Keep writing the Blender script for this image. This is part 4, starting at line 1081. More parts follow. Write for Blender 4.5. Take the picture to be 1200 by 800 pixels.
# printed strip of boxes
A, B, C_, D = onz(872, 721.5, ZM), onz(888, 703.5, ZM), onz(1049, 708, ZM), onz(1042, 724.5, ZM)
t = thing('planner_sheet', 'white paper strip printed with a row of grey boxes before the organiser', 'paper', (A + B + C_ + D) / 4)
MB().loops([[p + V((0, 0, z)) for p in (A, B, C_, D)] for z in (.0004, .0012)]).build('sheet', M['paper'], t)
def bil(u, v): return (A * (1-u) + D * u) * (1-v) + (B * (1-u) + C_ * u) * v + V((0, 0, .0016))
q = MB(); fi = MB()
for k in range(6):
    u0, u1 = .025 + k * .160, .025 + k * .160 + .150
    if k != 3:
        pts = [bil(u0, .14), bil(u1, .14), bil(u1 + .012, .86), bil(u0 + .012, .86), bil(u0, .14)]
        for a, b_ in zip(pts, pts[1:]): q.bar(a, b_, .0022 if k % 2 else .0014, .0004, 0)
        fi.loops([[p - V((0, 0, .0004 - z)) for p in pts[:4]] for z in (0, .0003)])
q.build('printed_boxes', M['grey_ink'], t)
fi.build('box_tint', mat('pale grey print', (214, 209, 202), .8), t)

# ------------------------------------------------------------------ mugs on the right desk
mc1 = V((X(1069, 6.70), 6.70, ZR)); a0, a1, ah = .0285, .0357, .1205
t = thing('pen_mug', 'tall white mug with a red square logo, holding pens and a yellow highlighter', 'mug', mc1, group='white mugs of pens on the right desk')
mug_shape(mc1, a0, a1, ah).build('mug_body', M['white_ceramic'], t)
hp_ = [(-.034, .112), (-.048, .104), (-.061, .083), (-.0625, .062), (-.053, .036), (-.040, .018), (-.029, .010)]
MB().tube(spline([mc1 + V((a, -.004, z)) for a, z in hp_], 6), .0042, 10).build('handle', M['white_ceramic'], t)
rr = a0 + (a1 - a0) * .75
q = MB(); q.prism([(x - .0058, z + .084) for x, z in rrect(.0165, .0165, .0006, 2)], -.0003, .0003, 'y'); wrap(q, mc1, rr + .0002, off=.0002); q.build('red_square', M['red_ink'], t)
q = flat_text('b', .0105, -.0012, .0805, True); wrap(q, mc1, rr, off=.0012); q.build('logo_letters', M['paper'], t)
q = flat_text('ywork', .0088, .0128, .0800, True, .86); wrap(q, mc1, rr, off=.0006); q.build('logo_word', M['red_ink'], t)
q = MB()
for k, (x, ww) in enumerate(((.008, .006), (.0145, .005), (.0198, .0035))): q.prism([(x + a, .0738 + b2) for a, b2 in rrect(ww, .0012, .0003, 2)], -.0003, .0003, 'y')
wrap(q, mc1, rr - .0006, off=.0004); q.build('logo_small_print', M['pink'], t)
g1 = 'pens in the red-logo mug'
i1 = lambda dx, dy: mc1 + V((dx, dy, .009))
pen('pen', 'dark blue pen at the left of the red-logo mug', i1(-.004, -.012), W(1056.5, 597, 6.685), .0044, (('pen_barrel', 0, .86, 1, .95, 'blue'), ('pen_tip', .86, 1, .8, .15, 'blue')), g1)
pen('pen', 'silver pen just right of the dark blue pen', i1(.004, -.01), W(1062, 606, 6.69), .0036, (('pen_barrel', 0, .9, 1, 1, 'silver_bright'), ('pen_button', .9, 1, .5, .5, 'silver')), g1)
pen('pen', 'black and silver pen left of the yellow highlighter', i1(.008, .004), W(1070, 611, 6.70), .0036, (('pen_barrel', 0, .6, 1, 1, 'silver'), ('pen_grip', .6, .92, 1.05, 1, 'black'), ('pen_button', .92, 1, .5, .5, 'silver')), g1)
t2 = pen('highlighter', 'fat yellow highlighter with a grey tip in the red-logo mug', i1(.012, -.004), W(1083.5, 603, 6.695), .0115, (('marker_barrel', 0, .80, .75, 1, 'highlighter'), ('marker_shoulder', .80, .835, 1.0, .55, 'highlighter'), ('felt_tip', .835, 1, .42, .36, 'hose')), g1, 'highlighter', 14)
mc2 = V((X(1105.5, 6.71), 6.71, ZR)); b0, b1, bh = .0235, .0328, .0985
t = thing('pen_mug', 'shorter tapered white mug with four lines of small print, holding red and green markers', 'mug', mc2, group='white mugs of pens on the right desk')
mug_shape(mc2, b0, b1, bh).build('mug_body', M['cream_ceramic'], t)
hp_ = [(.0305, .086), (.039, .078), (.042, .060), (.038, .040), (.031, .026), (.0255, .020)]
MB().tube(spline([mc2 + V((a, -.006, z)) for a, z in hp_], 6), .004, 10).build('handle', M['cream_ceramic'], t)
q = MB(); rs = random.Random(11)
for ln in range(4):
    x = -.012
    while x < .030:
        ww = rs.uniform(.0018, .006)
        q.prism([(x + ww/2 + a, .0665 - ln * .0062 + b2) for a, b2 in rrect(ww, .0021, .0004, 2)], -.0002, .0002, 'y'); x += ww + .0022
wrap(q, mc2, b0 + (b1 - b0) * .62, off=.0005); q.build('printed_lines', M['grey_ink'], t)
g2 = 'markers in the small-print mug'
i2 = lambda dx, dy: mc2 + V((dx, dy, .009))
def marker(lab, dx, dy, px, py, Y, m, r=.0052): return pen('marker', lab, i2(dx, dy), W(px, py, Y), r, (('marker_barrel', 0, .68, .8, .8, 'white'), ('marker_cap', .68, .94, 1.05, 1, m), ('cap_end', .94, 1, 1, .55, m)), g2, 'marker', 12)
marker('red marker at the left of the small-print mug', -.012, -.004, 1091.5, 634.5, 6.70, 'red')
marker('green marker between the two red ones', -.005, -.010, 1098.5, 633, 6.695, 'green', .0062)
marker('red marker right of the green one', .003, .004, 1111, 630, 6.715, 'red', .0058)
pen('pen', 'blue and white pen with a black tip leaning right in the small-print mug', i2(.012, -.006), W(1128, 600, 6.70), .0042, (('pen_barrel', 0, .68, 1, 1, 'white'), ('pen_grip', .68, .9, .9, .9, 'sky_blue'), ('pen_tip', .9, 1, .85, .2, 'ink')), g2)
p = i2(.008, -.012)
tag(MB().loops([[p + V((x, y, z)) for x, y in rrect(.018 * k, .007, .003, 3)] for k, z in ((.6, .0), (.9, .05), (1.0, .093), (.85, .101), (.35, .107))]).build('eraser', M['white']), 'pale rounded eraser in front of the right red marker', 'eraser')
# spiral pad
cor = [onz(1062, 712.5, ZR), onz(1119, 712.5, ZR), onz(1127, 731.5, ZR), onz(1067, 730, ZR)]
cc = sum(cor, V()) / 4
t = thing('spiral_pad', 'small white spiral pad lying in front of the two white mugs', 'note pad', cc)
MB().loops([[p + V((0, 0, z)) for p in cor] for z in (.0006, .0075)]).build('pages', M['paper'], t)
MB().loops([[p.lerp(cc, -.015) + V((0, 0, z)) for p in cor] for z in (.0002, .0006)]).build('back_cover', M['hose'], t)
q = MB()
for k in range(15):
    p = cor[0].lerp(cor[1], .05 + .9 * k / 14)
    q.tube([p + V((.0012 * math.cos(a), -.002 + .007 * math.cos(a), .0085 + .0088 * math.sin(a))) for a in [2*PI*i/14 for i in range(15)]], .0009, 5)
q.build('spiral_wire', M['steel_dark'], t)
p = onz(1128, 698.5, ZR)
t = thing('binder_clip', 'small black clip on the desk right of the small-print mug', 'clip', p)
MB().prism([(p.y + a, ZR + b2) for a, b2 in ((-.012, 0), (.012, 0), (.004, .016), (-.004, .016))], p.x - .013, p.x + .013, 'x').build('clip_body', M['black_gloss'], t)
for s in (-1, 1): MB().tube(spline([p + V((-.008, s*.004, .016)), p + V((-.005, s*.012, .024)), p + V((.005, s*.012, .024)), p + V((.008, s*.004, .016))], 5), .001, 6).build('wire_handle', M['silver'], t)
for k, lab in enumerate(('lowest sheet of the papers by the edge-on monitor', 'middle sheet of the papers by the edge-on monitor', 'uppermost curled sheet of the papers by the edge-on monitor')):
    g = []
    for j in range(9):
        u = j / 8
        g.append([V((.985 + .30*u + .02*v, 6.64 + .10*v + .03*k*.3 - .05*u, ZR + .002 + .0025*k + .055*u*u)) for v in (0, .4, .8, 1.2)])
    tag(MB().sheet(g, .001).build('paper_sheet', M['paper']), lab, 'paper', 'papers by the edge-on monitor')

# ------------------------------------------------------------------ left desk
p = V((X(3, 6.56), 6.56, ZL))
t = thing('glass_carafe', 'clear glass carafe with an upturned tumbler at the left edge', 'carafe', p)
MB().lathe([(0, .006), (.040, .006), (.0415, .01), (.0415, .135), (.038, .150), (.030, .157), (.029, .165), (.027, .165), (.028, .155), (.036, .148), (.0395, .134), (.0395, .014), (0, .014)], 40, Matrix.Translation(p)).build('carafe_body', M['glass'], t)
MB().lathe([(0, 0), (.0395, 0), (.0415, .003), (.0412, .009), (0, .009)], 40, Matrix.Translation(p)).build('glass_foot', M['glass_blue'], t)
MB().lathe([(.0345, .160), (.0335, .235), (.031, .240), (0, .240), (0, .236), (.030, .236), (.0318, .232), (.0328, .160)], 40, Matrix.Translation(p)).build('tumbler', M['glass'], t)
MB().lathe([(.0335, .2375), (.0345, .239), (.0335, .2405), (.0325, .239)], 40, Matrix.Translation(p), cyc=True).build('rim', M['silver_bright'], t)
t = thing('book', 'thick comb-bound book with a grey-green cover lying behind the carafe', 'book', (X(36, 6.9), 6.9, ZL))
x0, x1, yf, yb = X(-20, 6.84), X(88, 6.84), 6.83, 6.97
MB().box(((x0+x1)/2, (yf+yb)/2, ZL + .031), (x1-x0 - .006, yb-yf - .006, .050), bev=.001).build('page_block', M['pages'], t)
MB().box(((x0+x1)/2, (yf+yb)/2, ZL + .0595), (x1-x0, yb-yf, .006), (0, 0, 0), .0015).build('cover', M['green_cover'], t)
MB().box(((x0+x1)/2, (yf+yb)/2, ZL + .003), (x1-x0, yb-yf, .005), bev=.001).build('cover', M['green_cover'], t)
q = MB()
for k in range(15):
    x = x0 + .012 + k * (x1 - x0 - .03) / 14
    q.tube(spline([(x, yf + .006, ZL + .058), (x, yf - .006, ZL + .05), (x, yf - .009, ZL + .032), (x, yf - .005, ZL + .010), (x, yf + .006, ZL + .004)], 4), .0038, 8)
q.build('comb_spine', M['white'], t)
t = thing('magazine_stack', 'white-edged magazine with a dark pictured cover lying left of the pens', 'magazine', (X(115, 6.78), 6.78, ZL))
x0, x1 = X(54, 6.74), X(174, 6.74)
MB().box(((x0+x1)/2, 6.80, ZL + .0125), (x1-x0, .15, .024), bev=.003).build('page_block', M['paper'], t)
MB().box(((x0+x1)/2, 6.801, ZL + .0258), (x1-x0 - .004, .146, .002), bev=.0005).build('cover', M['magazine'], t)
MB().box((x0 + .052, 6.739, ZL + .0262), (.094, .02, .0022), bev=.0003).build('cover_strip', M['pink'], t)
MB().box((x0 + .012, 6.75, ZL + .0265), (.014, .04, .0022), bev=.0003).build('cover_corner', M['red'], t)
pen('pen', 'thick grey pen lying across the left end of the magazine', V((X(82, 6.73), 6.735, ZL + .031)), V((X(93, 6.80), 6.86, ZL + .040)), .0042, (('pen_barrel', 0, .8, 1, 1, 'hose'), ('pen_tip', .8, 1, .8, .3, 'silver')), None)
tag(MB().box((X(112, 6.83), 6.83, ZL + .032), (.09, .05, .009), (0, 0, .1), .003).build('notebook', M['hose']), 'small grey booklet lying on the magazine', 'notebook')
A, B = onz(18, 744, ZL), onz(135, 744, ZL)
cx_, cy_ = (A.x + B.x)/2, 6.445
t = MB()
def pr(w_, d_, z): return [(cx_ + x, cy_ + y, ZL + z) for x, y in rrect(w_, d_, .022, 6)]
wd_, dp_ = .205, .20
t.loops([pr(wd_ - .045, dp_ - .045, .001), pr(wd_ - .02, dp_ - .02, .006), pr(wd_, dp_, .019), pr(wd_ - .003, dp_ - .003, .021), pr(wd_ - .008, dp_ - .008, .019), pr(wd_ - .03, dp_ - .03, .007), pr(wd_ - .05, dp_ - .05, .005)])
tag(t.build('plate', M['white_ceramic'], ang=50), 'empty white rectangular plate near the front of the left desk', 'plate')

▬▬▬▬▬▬

[REQUIRED TASK]
Quote the listing above from its first line to the line with "fi.build('box_tint', mat('pale grey", inclusive, and add nothing.

[EXERCISE OUTPUT]
Keep writing the Blender script for this image. This is part 4, starting at line 1081. More parts follow. Write for Blender 4.5. Take the picture to be 1200 by 800 pixels.
# printed strip of boxes
A, B, C_, D = onz(872, 721.5, ZM), onz(888, 703.5, ZM), onz(1049, 708, ZM), onz(1042, 724.5, ZM)
t = thing('planner_sheet', 'white paper strip printed with a row of grey boxes before the organiser', 'paper', (A + B + C_ + D) / 4)
MB().loops([[p + V((0, 0, z)) for p in (A, B, C_, D)] for z in (.0004, .0012)]).build('sheet', M['paper'], t)
def bil(u, v): return (A * (1-u) + D * u) * (1-v) + (B * (1-u) + C_ * u) * v + V((0, 0, .0016))
q = MB(); fi = MB()
for k in range(6):
    u0, u1 = .025 + k * .160, .025 + k * .160 + .150
    if k != 3:
        pts = [bil(u0, .14), bil(u1, .14), bil(u1 + .012, .86), bil(u0 + .012, .86), bil(u0, .14)]
        for a, b_ in zip(pts, pts[1:]): q.bar(a, b_, .0022 if k % 2 else .0014, .0004, 0)
        fi.loops([[p - V((0, 0, .0004 - z)) for p in pts[:4]] for z in (0, .0003)])
q.build('printed_boxes', M['grey_ink'], t)
fi.build('box_tint', mat('pale grey print', (214, 209, 202), .8), t)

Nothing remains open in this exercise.